Habitually spaced
Posted 10.03.2009 in CultureWhat does it mean to live in a space? And what do we do once we have recognized that the choices we make are not, after all, entirely our own? Are we left floating in a haze of it-doesn’t-matter? Are we left to choose between boundless freedom and the imprisonment of law? The choice between freedom and law is a false one. At the core of both is a vision of pure necessity, of a need to remember, recover, or return to a truth hidden somewhere deep in our bodies.
“Habit” and “inhabit” have more than a passing affinity. To remember that we live in a space is to remember that certain habits are encouraged and others are not. Driving an automobile, we might say that we are “encouraged” to drive on a certain side of the road. We might even say that we are “in the habit” of driving on one side or the other. But it is hard to imagine that one who was not in the habit of driving on the appropriate side of the road would be at it for very long.
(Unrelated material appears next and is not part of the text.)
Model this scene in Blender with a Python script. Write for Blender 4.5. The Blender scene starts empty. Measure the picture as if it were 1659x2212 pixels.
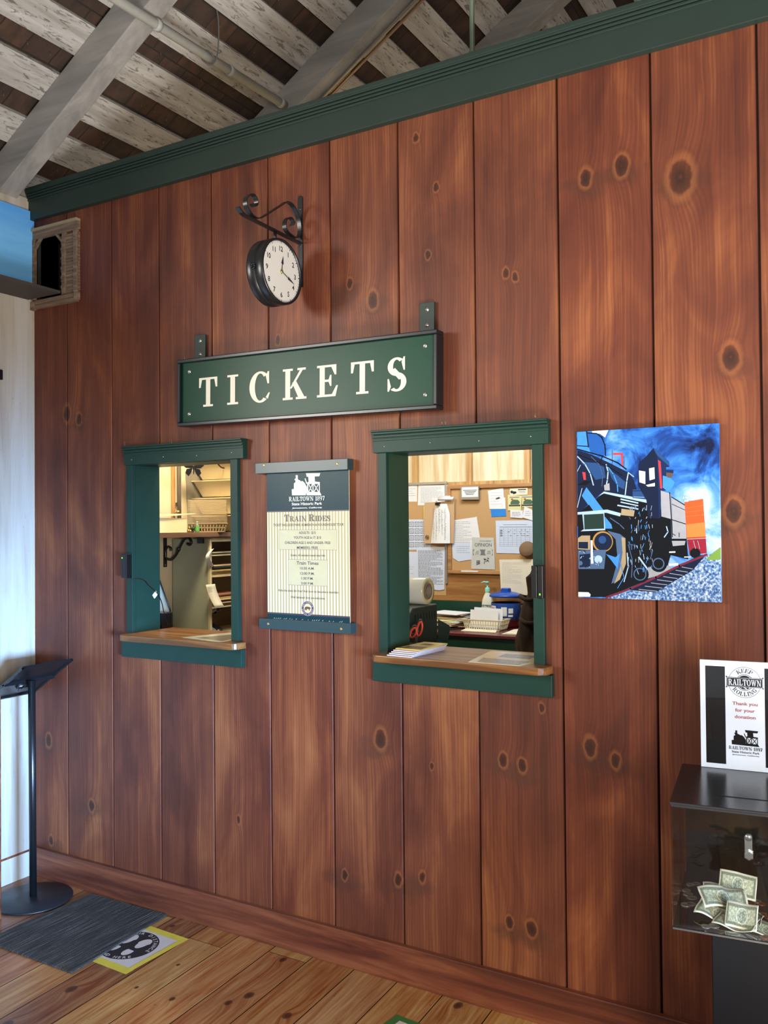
import bpy, math, random
from mathutils import Matrix, Vector
S = bpy.context.scene
COL = S.collection
PI = math.pi
# ---------------------------------------------------------------- camera
def look_matrix(yaw, pitch, roll, loc):
    c, s = math.cos, math.sin
    fwd = Vector((-s(yaw)*c(pitch), c(yaw)*c(pitch), s(pitch)))
    right = Vector((c(yaw), s(yaw), 0))
    down = fwd.cross(right)
    r2 = c(roll)*right + s(roll)*down
    d2 = -s(roll)*right + c(roll)*down
    m = Matrix(((r2.x, -d2.x, -fwd.x), (r2.y, -d2.y, -fwd.y), (r2.z, -d2.z, -fwd.z))).to_4x4()
    m.translation = loc
    return m
cam_data = bpy.data.cameras.new('camera')
cam_data.sensor_fit = 'VERTICAL'
cam_data.sensor_height = 36.0
cam_data.lens = 1899.5*36/2212
cam_data.clip_start = 0.02
cam = bpy.data.objects.new('camera', cam_data)
COL.objects.link(cam)
cam.matrix_world = look_matrix(0.53033, 0.014454, 0.0085425, Vector((0, -2.75, 1.625)))
S.camera = cam
# ---------------------------------------------------------------- colour, world, lights
S.view_settings.view_transform = 'Standard'
S.view_settings.look = 'None'
S.view_settings.gamma = 1
S.view_settings.use_curve_mapping = False
S.view_settings.exposure = 0.0
def lin(c):
    return tuple(((v/255)/12.92 if v/255 <= 0.04045 else ((v/255+0.055)/1.055)**2.4) for v in c[:3]) + (1.0,)
world = bpy.data.worlds.new('world'); S.world = world; world.use_nodes = True
wb = world.node_tree.nodes['Background']
wb.inputs[0].default_value = (0.90, 0.95, 1.0, 1); wb.inputs[1].default_value = 0.47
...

When we live in a space, a space that we design in cooperation with others, there is a fine line between habit and compulsion, its evil twin.
An unfolding entanglement of reasons, immense and cloudlike in its scope and organization, is suddenly and without trepidation quietly brought together in a single point. It dissolves into fragments whatever it touches, slicing things into bits and allowing them to fall gently into neatly arranged stacks. This-is, this-is-not, this-could-be, this-will-be. The groping feeling is gone, and it is no longer necessary to wonder if a thought will attach to its object or simply fall away. Thoughts are sticky now, and what was once a hesitant touch is now (though only for a short time) a confident incision. Things just get done; it just works.
There is a compatibility with boxes, inscriptions, categories, lines, points, things, and surfaces that was not there before. It has the feeling of what-should-be. It has the feeling of something I should have already been doing. It has the feeling of being restored to a state that I was never in to begin with. It has the feeling of being elegantly and invisibly persuaded that all is as it should be. It has the feeling of truth.
Perhaps there are other options, other ways of negotiating this line between what-must-be-done and what-it-is-possible-to-do. No solution is a solution for very long, and no problem is ever really fully solved. We need to be strategic in our choices, and get comfortable moving between habits and opportunities. Even though thought may, for a time, “just work,” it will not do so forever.